----- Data segment

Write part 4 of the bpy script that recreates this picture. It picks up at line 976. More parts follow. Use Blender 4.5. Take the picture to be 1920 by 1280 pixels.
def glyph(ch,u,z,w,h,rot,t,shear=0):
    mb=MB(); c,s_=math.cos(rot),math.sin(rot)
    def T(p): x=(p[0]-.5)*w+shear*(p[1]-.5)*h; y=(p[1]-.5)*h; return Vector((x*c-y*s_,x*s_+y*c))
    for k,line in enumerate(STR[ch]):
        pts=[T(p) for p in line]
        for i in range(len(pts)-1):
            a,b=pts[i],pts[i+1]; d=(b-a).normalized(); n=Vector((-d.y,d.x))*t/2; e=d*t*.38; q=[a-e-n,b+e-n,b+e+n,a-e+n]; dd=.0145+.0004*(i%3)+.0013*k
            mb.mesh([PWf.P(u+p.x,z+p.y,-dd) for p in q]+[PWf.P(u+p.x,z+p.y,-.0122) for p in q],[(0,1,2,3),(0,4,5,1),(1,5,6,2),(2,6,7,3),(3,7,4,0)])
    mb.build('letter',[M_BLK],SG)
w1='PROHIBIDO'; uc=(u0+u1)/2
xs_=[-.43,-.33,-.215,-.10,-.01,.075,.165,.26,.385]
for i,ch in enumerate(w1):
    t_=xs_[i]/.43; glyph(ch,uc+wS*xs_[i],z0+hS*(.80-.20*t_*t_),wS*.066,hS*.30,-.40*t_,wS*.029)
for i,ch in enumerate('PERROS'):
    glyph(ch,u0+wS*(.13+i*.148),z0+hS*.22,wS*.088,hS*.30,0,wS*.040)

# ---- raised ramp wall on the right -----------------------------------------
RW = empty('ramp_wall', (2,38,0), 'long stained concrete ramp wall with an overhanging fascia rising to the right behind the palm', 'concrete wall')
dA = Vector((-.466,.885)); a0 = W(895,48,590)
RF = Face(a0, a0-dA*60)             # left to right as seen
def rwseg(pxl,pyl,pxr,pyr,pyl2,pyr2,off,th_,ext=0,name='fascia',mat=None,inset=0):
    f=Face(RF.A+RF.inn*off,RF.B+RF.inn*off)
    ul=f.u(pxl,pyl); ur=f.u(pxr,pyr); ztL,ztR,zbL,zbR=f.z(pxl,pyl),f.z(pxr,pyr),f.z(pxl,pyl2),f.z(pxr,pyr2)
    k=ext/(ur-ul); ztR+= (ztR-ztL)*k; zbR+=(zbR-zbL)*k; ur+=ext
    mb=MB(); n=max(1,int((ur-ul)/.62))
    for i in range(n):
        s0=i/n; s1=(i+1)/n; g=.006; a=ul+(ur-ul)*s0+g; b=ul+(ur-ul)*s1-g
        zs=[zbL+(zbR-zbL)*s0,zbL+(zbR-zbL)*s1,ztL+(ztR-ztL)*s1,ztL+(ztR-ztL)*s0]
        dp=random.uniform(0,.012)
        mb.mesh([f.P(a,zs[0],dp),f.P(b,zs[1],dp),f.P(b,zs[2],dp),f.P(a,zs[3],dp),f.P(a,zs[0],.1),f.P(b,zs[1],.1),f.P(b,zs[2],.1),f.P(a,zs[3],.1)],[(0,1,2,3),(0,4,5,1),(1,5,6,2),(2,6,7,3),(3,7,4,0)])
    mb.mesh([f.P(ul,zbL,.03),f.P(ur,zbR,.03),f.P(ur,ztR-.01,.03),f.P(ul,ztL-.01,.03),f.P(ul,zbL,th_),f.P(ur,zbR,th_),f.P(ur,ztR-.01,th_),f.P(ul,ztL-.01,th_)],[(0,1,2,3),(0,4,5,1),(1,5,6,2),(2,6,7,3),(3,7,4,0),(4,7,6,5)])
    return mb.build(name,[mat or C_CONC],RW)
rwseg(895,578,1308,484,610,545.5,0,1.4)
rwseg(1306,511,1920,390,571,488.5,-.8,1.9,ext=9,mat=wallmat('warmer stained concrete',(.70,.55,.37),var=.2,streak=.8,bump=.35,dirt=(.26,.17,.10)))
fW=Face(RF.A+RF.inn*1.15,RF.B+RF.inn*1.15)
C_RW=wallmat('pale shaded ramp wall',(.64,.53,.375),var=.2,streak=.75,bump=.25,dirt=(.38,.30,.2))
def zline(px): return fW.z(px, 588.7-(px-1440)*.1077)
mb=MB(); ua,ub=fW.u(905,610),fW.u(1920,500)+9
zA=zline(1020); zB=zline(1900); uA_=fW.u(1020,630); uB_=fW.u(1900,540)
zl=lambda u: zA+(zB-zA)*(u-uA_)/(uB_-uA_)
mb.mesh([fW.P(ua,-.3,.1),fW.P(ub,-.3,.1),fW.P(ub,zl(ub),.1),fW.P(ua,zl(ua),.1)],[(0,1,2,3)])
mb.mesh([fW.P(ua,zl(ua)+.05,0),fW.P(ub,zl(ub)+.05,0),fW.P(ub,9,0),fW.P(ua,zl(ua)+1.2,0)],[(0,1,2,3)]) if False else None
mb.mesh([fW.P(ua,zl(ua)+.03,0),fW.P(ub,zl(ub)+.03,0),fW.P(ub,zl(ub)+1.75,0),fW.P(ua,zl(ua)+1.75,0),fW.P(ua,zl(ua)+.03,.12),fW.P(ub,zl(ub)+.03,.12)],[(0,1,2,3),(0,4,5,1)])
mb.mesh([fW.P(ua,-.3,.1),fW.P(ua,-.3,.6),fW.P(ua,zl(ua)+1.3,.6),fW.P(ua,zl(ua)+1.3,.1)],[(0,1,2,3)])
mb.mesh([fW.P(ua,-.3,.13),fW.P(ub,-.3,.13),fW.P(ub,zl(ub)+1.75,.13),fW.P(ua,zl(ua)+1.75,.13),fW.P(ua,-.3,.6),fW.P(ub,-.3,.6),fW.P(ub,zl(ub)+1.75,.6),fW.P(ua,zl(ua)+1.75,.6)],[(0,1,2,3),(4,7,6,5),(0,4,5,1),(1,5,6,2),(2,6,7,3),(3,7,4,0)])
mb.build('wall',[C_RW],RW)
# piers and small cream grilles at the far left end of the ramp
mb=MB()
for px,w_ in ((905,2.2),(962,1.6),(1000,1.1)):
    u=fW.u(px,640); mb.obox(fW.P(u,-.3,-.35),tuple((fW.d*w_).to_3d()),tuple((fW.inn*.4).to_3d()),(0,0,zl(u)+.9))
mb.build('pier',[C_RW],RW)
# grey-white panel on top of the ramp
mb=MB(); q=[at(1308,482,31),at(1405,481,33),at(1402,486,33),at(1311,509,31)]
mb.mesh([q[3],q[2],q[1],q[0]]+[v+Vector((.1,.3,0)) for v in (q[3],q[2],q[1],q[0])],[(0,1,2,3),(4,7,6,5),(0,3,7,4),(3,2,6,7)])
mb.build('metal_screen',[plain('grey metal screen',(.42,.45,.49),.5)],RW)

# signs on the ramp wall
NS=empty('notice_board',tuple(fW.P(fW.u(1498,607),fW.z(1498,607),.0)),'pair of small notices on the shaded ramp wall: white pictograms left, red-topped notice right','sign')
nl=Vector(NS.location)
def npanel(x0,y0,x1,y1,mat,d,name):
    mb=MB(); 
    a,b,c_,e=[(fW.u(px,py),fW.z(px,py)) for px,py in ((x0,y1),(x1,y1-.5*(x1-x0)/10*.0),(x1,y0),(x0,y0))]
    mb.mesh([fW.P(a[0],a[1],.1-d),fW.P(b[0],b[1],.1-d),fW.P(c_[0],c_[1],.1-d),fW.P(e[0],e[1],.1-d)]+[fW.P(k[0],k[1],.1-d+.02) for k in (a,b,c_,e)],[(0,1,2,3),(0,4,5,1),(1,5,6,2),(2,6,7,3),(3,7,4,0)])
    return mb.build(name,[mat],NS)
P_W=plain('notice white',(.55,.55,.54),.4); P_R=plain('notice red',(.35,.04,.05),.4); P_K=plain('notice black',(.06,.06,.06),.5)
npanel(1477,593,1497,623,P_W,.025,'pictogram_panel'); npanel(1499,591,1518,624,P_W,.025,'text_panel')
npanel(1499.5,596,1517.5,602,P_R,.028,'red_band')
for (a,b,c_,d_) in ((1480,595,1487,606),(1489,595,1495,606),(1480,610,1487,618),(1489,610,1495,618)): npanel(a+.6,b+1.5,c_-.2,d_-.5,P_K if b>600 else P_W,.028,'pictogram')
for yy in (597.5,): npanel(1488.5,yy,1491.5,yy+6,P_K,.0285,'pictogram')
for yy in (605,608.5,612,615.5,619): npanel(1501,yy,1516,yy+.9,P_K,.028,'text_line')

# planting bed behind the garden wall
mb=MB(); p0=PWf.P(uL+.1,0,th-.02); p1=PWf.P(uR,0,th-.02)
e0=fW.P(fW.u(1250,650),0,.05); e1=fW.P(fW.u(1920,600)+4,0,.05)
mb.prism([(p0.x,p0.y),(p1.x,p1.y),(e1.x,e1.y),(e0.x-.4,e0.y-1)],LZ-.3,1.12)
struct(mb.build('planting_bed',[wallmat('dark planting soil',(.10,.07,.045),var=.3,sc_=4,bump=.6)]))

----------

◆ Do this:
Begin with the first line of the data above and, please, print each line exactly until you have printed the line containing "glyph(ch,u0+wS*(.13+i*.148),z0+hS*.22,wS*.088,hS*.30,0,wS*.040)"; print nothing else.

◆ Task output:
Write part 4 of the bpy script that recreates this picture. It picks up at line 976. More parts follow. Use Blender 4.5. Take the picture to be 1920 by 1280 pixels.
def glyph(ch,u,z,w,h,rot,t,shear=0):
    mb=MB(); c,s_=math.cos(rot),math.sin(rot)
    def T(p): x=(p[0]-.5)*w+shear*(p[1]-.5)*h; y=(p[1]-.5)*h; return Vector((x*c-y*s_,x*s_+y*c))
    for k,line in enumerate(STR[ch]):
        pts=[T(p) for p in line]
        for i in range(len(pts)-1):
            a,b=pts[i],pts[i+1]; d=(b-a).normalized(); n=Vector((-d.y,d.x))*t/2; e=d*t*.38; q=[a-e-n,b+e-n,b+e+n,a-e+n]; dd=.0145+.0004*(i%3)+.0013*k
            mb.mesh([PWf.P(u+p.x,z+p.y,-dd) for p in q]+[PWf.P(u+p.x,z+p.y,-.0122) for p in q],[(0,1,2,3),(0,4,5,1),(1,5,6,2),(2,6,7,3),(3,7,4,0)])
    mb.build('letter',[M_BLK],SG)
w1='PROHIBIDO'; uc=(u0+u1)/2
xs_=[-.43,-.33,-.215,-.10,-.01,.075,.165,.26,.385]
for i,ch in enumerate(w1):
    t_=xs_[i]/.43; glyph(ch,uc+wS*xs_[i],z0+hS*(.80-.20*t_*t_),wS*.066,hS*.30,-.40*t_,wS*.029)
for i,ch in enumerate('PERROS'):
    glyph(ch,u0+wS*(.13+i*.148),z0+hS*.22,wS*.088,hS*.30,0,wS*.040)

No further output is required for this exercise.